Climate Action

Google driverless car could cut emissions by 95%

Google has announced the “first real build” of their self-driving smart car that could save thousands of lives a year and provide significant environmental and economic benefits

  • 09 January 2015
  • William Brittlebank

Google has announced the “first real build” of their self-driving smart car that could save thousands of lives a year and provide significant environmental and economic benefits.

The company said the vehicle it previously revealed in May was an “early mockup” and that the new version brings all the design elements together to create the first fully functional form of the vehicle.

The California Department of Motor Vehicles (DMV) acknowledged that it missed a 2014 year-end deadline to adopt new safety legislation for the new vehicles.

17 states including have considered legislation authorising self-driving cars, but only California, Florida, Nevada, and Washington, D.C. have enacted any laws.

Seven other companies are testing driverless cars and in September, the CA DMV issued testing permits for three companies to test 29 vehicles on public roads, with humans behind the wheel in case of computer error.

The permits have formalised the testing process with Google logging around one million driverless miles of testing in recent years.

According to reports, DMV officials have said that the public won’t be permitted to use self-driving cars until it can be certified they don’t pose “an undue risk.”

With such new technology being used, part of the problem is that current regulations don’t have suitable standards; there are currently no federal safety standards or independent safety testing organisations.

California DMV could follow the current U.S. system, in which manufacturers self-certify their vehicles; it could opt for a European system, in which independent companies verify safety; or the state could get into the testing business.

Issues to be addressed include determining which traffic laws must be enforced, what happens if and when computers experience faults or are hijacked, and how to manage alternating control between the car and the driver.

Despite the concerns, there is a general consensus in the industry that driverless cars should be safer than human-driven vehicles.

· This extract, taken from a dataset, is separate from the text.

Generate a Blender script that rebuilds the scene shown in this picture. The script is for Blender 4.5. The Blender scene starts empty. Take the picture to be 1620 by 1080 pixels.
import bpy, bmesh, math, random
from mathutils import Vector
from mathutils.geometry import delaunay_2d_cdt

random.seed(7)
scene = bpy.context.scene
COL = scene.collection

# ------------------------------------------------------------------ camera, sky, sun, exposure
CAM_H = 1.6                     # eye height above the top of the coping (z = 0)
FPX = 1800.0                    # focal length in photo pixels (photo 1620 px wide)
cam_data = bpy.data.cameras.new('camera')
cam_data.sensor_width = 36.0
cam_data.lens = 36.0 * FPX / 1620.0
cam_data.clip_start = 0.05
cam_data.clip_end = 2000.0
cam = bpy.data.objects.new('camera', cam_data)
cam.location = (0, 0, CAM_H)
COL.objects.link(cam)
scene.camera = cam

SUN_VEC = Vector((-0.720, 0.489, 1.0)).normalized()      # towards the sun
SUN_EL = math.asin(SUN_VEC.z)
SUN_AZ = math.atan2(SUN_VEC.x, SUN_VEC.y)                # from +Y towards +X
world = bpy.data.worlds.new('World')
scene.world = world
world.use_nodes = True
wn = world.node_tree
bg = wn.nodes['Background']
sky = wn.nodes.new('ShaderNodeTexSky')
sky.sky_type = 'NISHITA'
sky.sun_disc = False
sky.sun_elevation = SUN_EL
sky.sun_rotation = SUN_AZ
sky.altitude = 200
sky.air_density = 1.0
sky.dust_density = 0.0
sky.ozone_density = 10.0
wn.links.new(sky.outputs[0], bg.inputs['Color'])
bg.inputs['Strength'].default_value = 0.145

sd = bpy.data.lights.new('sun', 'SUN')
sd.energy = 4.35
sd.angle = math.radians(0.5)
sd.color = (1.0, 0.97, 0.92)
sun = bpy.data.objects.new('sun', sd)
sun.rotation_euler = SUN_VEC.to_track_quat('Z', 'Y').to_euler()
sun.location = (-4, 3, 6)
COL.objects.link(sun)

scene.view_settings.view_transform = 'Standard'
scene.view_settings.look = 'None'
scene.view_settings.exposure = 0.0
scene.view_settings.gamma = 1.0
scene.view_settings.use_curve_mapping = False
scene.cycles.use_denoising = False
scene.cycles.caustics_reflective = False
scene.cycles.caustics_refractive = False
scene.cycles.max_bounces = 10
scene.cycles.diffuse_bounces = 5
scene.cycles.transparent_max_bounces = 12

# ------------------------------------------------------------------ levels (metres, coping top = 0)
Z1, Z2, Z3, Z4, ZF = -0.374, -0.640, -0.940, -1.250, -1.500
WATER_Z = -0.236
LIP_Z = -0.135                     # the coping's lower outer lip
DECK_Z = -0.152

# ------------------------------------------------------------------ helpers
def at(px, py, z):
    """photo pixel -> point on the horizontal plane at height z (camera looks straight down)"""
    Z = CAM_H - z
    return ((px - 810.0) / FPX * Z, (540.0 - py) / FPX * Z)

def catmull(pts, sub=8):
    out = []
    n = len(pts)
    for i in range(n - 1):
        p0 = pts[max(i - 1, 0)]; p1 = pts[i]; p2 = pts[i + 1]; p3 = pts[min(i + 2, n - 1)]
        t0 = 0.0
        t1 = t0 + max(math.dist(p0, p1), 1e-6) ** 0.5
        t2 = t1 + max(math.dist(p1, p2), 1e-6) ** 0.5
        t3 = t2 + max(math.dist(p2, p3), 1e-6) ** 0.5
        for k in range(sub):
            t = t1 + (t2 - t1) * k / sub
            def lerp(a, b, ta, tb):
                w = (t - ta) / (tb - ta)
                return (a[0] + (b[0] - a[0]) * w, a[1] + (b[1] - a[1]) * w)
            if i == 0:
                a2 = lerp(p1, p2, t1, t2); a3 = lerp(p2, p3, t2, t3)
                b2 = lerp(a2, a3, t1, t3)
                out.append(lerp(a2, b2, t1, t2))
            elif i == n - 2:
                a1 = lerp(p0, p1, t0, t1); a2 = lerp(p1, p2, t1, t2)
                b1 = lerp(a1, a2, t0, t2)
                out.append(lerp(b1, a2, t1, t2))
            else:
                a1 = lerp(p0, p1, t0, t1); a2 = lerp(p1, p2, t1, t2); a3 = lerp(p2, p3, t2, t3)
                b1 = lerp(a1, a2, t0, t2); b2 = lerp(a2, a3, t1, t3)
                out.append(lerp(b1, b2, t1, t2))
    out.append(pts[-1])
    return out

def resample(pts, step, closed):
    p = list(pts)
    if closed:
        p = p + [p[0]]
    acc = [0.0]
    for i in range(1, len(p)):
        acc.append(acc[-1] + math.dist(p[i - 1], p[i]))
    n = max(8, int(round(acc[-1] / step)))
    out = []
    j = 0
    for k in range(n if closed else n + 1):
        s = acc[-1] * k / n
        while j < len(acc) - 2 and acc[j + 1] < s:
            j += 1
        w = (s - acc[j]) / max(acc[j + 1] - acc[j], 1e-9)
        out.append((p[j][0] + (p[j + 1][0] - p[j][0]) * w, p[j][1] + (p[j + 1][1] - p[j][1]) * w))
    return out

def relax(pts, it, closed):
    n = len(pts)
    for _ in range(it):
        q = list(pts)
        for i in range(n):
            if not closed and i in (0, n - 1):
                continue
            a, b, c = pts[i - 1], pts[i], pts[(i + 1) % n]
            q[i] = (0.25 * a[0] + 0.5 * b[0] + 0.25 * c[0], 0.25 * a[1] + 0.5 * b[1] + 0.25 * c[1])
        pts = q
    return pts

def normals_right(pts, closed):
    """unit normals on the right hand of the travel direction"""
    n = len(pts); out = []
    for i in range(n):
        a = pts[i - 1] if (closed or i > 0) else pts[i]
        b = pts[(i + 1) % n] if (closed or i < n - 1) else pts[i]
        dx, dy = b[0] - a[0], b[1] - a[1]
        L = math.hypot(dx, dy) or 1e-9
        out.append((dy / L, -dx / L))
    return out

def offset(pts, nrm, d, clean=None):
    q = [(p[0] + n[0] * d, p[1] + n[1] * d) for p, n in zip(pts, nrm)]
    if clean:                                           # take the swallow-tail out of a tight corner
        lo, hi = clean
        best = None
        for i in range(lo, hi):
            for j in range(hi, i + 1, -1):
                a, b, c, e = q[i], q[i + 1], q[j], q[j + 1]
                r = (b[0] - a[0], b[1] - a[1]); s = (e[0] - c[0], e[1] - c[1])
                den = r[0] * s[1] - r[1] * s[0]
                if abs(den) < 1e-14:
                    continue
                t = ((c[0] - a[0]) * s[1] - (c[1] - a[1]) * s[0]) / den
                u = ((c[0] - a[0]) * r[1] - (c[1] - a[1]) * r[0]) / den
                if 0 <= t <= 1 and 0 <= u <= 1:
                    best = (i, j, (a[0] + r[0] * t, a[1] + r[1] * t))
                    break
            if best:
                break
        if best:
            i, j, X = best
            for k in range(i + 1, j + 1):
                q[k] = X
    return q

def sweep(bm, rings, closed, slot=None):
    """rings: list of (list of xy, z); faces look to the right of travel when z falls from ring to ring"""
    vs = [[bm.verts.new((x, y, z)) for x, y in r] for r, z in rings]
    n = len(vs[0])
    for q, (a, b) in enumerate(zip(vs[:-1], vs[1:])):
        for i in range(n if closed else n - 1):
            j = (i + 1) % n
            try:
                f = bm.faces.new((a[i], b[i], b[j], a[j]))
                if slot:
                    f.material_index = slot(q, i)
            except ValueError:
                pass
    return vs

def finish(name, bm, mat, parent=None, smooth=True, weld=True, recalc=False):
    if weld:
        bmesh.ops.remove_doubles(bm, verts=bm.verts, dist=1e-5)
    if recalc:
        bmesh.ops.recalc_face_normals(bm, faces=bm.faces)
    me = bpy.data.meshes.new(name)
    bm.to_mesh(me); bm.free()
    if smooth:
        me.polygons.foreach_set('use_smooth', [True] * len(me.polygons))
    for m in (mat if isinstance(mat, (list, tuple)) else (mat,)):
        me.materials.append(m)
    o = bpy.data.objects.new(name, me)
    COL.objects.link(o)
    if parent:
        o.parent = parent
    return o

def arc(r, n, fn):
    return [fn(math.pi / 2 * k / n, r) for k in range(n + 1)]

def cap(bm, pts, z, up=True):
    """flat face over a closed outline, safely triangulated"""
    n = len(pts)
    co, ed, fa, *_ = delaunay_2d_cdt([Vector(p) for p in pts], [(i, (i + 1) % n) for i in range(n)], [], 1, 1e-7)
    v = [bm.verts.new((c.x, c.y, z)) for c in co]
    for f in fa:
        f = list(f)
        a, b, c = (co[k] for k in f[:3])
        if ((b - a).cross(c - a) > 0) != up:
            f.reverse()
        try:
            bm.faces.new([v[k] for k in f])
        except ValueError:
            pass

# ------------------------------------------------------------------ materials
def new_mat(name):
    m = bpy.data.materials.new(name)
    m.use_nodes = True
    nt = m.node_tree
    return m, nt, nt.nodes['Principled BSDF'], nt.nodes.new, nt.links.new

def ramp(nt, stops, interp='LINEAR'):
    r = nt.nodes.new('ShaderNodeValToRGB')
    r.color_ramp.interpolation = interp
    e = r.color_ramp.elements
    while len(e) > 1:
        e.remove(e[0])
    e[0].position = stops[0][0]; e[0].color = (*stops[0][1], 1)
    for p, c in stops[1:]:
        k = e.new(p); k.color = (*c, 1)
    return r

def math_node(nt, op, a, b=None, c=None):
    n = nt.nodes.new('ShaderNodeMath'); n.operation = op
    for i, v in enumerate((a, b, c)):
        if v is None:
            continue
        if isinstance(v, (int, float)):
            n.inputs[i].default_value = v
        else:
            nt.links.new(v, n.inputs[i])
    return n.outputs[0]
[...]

Mario Gerla, a University of California, Los Angeles (UCLA) computer science professor who has researched driverless cars, said: “The car does not get distracted. Most of the accidents are caused by human error.”

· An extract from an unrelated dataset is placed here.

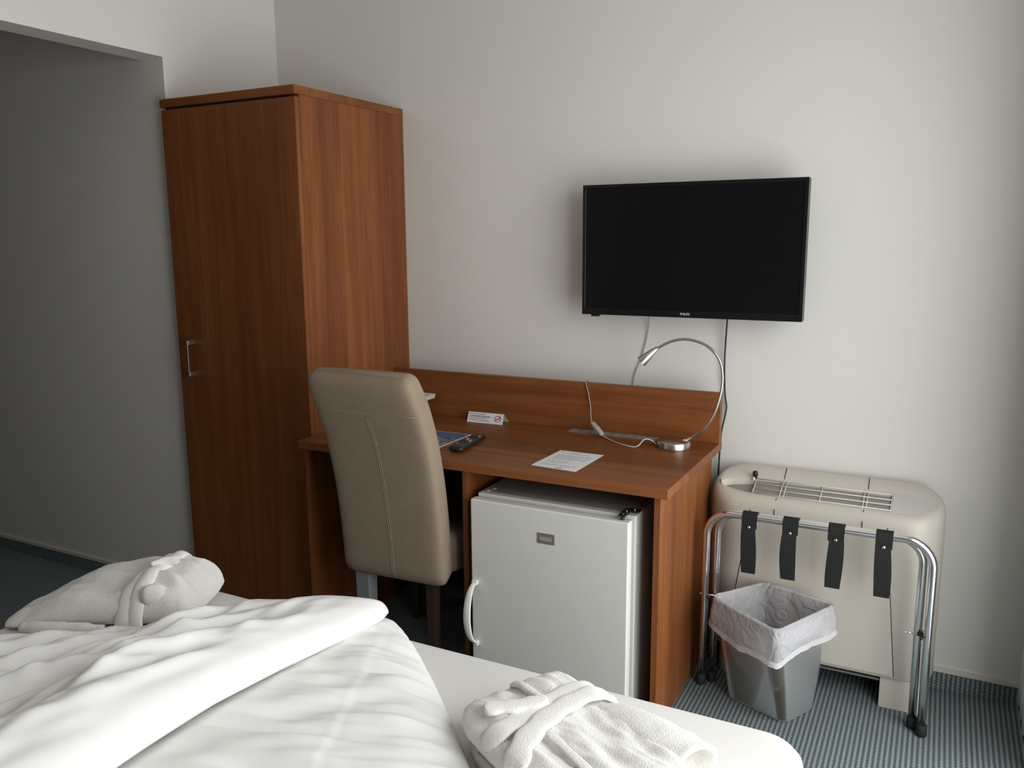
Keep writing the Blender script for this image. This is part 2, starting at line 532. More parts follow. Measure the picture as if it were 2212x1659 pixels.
# ------------------------------------------------------------------ wardrobe
t = thing('wardrobe', 'tall cherry wood wardrobe standing in the corner', 'wardrobe', (0.315, -0.3, 0))
MB().box(0.002, 0.6295, -0.5955, -0.003, 0.0, 1.8972).build('body', 'wz', t, bevel=0.001)
MB().box(0.002, 0.63, -0.62, -0.003, 1.8975, 1.926).build('top_panel', 'wx', t, bevel=0.001)
d = MB().box(0.004, 0.6285, -0.617, -0.5962, 0.06, 1.889).build('door', 'wz', t, bevel=0.0012)
h = MB().box(0.078, 0.0885, -0.652, -0.6465, 0.928, 1.062).box(0.078, 0.0885, -0.6465, -0.6172, 0.928, 0.945).box(0.078, 0.0885, -0.6465, -0.6172, 1.045, 1.062)
ho = h.build('handle', 'nickel', t, bevel=0.0008)
ho.parent = d

# ------------------------------------------------------------------ desk
t = thing('desk', 'cherry wood desk with raised back board against the wall', 'desk', (1.28, -0.38, 0))
MB().box(0.631, 1.933, -0.687, -0.074, 0.722, 0.75).build('tabletop', 'wx', t, bevel=0.0015)
MB().box(0.631, 1.933, -0.116, -0.090, 0.7503, 0.921).build('back_board', 'wx', t, bevel=0.001)
MB().box(0.640, 0.659, -0.667, -0.10, 0, 0.7215).build('side_panel', 'wz', t, bevel=0.001)
MB().box(1.271, 1.2895, -0.667, -0.117, 0, 0.7215).build('divider_panel', 'wz', t, bevel=0.001)
MB().box(1.8885, 1.907, -0.667, -0.10, 0, 0.7215).build('side_panel', 'wz', t, bevel=0.001)
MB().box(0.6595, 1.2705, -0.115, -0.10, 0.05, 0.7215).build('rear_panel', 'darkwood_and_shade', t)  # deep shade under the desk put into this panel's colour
MB().box(1.29, 1.888, -0.115, -0.10, 0.02, 0.7215).build('rear_panel', 'wx', t)
MB().box(1.29, 1.888, -0.667, -0.1155, 0.0, 0.014).build('bottom_panel', 'wx', t)
# cable strip let into the top in front of the back board
g = MB().box(1.405, 1.815, -0.170, -0.1175, 0.7503, 0.7508)
g.build('cable_strip', 'recess', t)
g = MB().box(1.405, 1.815, -0.173, -0.168, 0.7503, 0.7520).box(1.405, 1.815, -0.1195, -0.1165, 0.7503, 0.7520)
for k in range(11):
    x = 1.405 + k * 0.0405
    g.box(x, x + 0.004, -0.168, -0.1195, 0.7508, 0.7519)
g.build('cable_strip_frame', 'alu', t)

# ------------------------------------------------------------------ fridge
t = thing('mini_fridge', 'small white fridge built in under the desk', 'fridge', (1.575, -0.45, 0.014))
MB().box(1.322, 1.834, -0.658, -0.16, 0.02, 0.652).build('body', 'fridge', t, bevel=0.003)
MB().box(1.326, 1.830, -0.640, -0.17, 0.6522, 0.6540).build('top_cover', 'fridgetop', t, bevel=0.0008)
MB().box(1.328, 1.822, -0.668, -0.6585, 0.05, 0.640).build('door_seal', 'seal', t)
dr = MB().box(1.319, 1.828, -0.7015, -0.6685, 0.04, 0.6445).build('door', 'fridge', t, bevel=0.005, seg=3)
hd = MB()
outer = [(1.330, -0.712, 0.385), (1.3225, -0.733, 0.36), (1.3165, -0.745, 0.32), (1.3145, -0.749, 0.275), (1.3165, -0.745, 0.235), (1.3225, -0.733, 0.20), (1.333, -0.712, 0.178)]
rings = []
for i, p in enumerate(catmull([Vector(q) for q in outer], 5)):
    wd = 0.012 + 0.012 * math.sin(math.pi * i / 30)
    rings.append([(p.x, p.y, p.z), (p.x + wd * 0.5, p.y - 0.004, p.z), (p.x + wd, p.y, p.z), (p.x + wd, p.y + 0.007, p.z), (p.x, p.y + 0.007, p.z)])
hd.loft(rings)
hd.box(1.329, 1.345, -0.716, -0.7018, 0.172, 0.188).box(1.327, 1.345, -0.716, -0.7018, 0.372, 0.388)
o = hd.build('handle', 'handlew', t, bevel=0.002); o.parent = dr
o = MB().box(1.546, 1.602, -0.7026, -0.7017, 0.5415, 0.5735).build('badge', 'alu', t); o.parent = dr
o = MB().box(1.555, 1.593, -0.7032, -0.7027, 0.551, 0.563).build('badge_inset', 'cable', t); o.parent = dr
hg = MB().box(1.792, 1.812, -0.690, -0.625, 0.6545, 0.661).box(1.798, 1.834, -0.637, -0.610, 0.6545, 0.659).cyl(1.802, -0.632, 0.661, 0.664, 0.0045, seg=10).cyl(1.802, -0.680, 0.645, 0.666, 0.006, seg=10)
hg.build('hinge', 'blackp', t, bevel=0.001)
MB().cyl(1.802, -0.648, 0.6612, 0.6635, 0.004, seg=10).cyl(1.817, -0.622, 0.659, 0.662, 0.004, seg=10).build('screw', 'chrome', t)
MB().cyl(1.345, -0.632, 0.6540, 0.6555, 0.006, seg=12).cyl(1.352, -0.606, 0.6540, 0.6555, 0.006, seg=12).build('screw_cap', 'handlew', t)
for x in (1.35, 1.80):
    MB().cyl(x, -0.62, 0.0142, 0.02, 0.014).build('foot', 'blackp', t)

# ------------------------------------------------------------------ television
t = thing('television', 'flat black television hanging on the back wall', 'television', (1.808, -0.06, 1.384))
X0, X1, Z0, Z1 = 1.4405, 2.1755, 1.165, 1.6025
MB().box(X0, X1, -0.108, -0.084, Z0, Z1).build('casing', 'blackp', t, bevel=0.003)
MB().box(X0 + 0.10, X1 - 0.10, -0.0838, -0.055, Z0 + 0.05, Z1 - 0.09).build('rear_housing', 'blackp', t, bevel=0.008)
MB().box(1.70, 1.92, -0.0548, -0.0005, 1.28, 1.48).build('wall_bracket', 'blackp', t)
fz = MB().box(X0, X1, -0.12, -0.1082, Z0, Z0 + 0.022).box(X0, X1, -0.12, -0.1082, Z1 - 0.012, Z1).box(X0, X0 + 0.012, -0.12, -0.1082, Z0 + 0.022, Z1 - 0.012).box(X1 - 0.012, X1, -0.12, -0.1082, Z0 + 0.022, Z1 - 0.012)
fz.build('bezel', 'bezel', t, bevel=0.0015)
MB().box(X0 + 0.0122, X1 - 0.0122, -0.1165, -0.1084, Z0 + 0.0222, Z1 - 0.0122).build('screen', 'screen', t)
MB().box(1.473, 1.502, -0.116, -0.100, 1.158, 1.1648).build('sensor_block', 'blackp', t, bevel=0.001)
text_mesh('logo', 'PHILIPS', 0.0105, 'logo', Matrix.Translation((1.806, -0.1204, 1.1765)) @ Matrix.Rotation(math.radians(90), 4, 'X'), t, 0.0002, 0.95)
tag(MB().tube([(1.655, -0.035, 1.22), (1.652, -0.02, 1.165), (1.643, -0.006, 1.095), (1.623, -0.005, 1.012), (1.600, -0.005, 0.952), (1.591, -0.005, 0.90), (1.589, -0.006, 0.80)], 0.0017, 6, 6).build('television_cable', 'cable', smooth=True),
    'thin grey cable hanging down the wall left of the lamp head', 'cable', 'cables below the television')
tag(MB().tube([(1.928, -0.04, 1.22), (1.925, -0.03, 1.156), (1.920, -0.02, 1.079), (1.918, -0.015, 1.0), (1.922, -0.012, 0.906), (1.929, -0.012, 0.859), (1.926, -0.014, 0.826), (1.915, -0.02, 0.74), (1.91, -0.02, 0.5)], 0.003, 8, 6).build('television_cable', 'blackp', smooth=True),
    'thicker black power cable hanging behind the lamp arc to the desk end', 'cable', 'cables below the television')

# ------------------------------------------------------------------ desk lamp
LX, LY = 1.811, -0.222
t = thing('desk_lamp', 'brushed metal desk lamp with a curved arm on the desk', 'lamp', (LX, LY, 0.75))
bprof = [(0.0, 0.0545), (0.0215, 0.0545), (0.0235, 0.0525)]
MB().lathe((LX, LY, 0.7503), (0, 0, 1), bprof, 48).build('base', 'nickel', t, smooth=False, bevel=0.001)
arc = [(1.835, -0.205, 0.7725), (1.853, -0.2, 0.779), (1.896, -0.2, 0.810), (1.931, -0.2, 0.864), (1.952, -0.2, 0.937), (1.955, -0.2, 1.000), (1.940, -0.2, 1.050), (1.900, -0.2, 1.088), (1.840, -0.2, 1.104), (1.787, -0.2, 1.095), (1.745, -0.2, 1.073), (1.735, -0.2, 1.066)]
MB().tube(arc, 0.0043, 12, 8).build('arm', 'nickel', t, smooth=True)
hp = Vector((1.742, -0.2, 1.072)); hv = Vector((1.690, -0.207, 1.024)) - hp
L = hv.length
sh = MB().lathe(hp, hv, [(0, 0.0062), (L * 0.16, 0.0075), (L * 0.18, 0.009), (L, 0.0185), (L - 0.002, 0.0165), (L * 0.3, 0.009)], 32)
sh.build('lamp_shade', 'nickel', t, smooth=False, bevel=0.0004)
t = thing('lamp_cord', 'grey lamp cord with an inline switch lying on the desk', 'cord', (1.55, -0.2, 0.75))
MB().tube([(1.757, -0.236, 0.757), (1.742, -0.246, 0.772), (1.722, -0.256, 0.775), (1.703, -0.277, 0.7535), (1.665, -0.275, 0.7527), (1.62, -0.25, 0.7527), (1.572, -0.212, 0.7545), (1.552, -0.200, 0.760)], 0.0021, 8, 6).build('cable', 'wcable', t, smooth=True)
sw0, sw1 = Vector((1.553, -0.200, 0.760)), Vector((1.492, -0.150, 0.790))
ax = (sw1 - sw0).normalized(); n1 = ax.cross(Vector((0, 0, 1))).normalized(); n2 = n1.cross(ax)
rings = []
for u_, wd, th in ((0, .005, .004), (.12, .0095, .0065), (.5, .0105, .007), (.88, .0095, .0065), (1, .005, .004)):
    p = sw0.lerp(sw1, u_)
    rings.append([p + n1 * wd * math.copysign(abs(math.cos(q)) ** .5, math.cos(q)) + n2 * th * math.copysign(abs(math.sin(q)) ** .5, math.sin(q)) for q in (2 * math.pi * (k + .5) / 16 for k in range(16))])
MB().loft(rings).build('switch', 'greyplas', t, smooth=True)
MB().tube([sw1 - ax * 0.002, (1.483, -0.134, 0.815), (1.478, -0.125, 0.840), (1.468, -0.121, 0.885), (1.458, -0.119, 0.918), (1.455, -0.110, 0.9255), (1.452, -0.092, 0.924), (1.45, -0.083, 0.90), (1.45, -0.08, 0.82)], 0.0021, 8, 6).build('cable', 'cable', t, smooth=True)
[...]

The environmental benefits of driverless cars have been cited by Google as an important factor in their development.

Self-driving cars are highly energy efficient, can be powered by alternative, cleaner forms of energy, and are accommodating to pedestrians and bike-users, which could help boost those forms of transportation.

A recent study conducted by the Rocky Mountain Institute found that when self-driving vehicles are combined with car sharing methods and new vehicle materials, overall CO2 emissions could be cut “by up to 95 per cent, even when considering the CO2 emitted from the electricity generation.”